One future direction of our research involves the use of deviation analysis on the 3D scan datasets to identify if the creation of the Dacian embossed disks involved the same tools used in the hammering of the reverse of the heated iron sheet. This process involves the use of specific reverse engineering tools and techniques to compare the 3D scan datasets.

Furthermore, our aim is to analyze these 3D scanned datasets with other Dacian cultural heritage assets that integrate zoomorphic representation, such as the more recently discovered bronze matrix with hollow designs. The bronze matrix with hollow designs has eight faces: the main two are hexagonal and the other six are rectangular, and they integrate a wide variety of zoomorphic representations, including aurochs and griffins, which are also in the central register of the Dacian embossed disks. The bronze matrix also includes other zoomorphic representations, such as: lion, tiger, leopard, elephant, rhinoceros, hippopotamus, bear, boar, wolf, bull, wisent, dog, deer, horse, goat, antelope, and rabbit. The theme of the scenes present on the matrix (fights between animals) is very old and widespread over vast cultural spaces.

Another future direction involves the 3D reconstruction of the building where the fragments of the embossed disks have been found, and to create a virtual reality environment based on terrestrial laser scanning of the area. Within this virtual reality environment, the Dacian embossed disks will be exposed with the help of beautifully decorated ornamental targets. The griffin Dacian embossed disks repatriated in 2011 have a decorated ornamental target on the top left corner (Figure 12).

The virtual reality, augmented reality, and mixed reality applications will be further improved to integrate additional features. Currently within the application, the metadata are added as text, images, audio, and video files that present various aspects regarding the 3D scanning and 3D digital reconstructions.

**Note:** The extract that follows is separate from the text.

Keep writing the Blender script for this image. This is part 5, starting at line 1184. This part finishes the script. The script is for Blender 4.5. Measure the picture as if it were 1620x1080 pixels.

We are considering adding metadata for additional languages within the application; currently the applications are in English, as this is one of the most widely used and popular languages in the world.

To define the tangible replicas, both at their true scale and as a target object for the augmented reality application, we made use of fused deposition modeling, using ABS, as these are currently commonly available and affordable. As additive manufacturing has evolved, there are technologies that make use of direct metal laser sintering, which has become more affordable. We also consider analyzing the resulting metal additive manufacturing replica with a replica generated using reductive computer-aided manufacturing.

As stated by Marc-André Renold [45] “The very lucrative black market in works of art antiques has flourished thanks to the keen interest of buyers, shortcomings in legislation, the complicity of those in the sector, an increase in looting in countries in conflict situations and the development of online sales platforms.”

We consider that raising awareness can have a positive impact on ensuring cultural heritage preservation. Hopefully, the two Dacian embossed disks known to be looted will be found and repatriated, as Cultural Heritage is a non-renewable resource for a nation.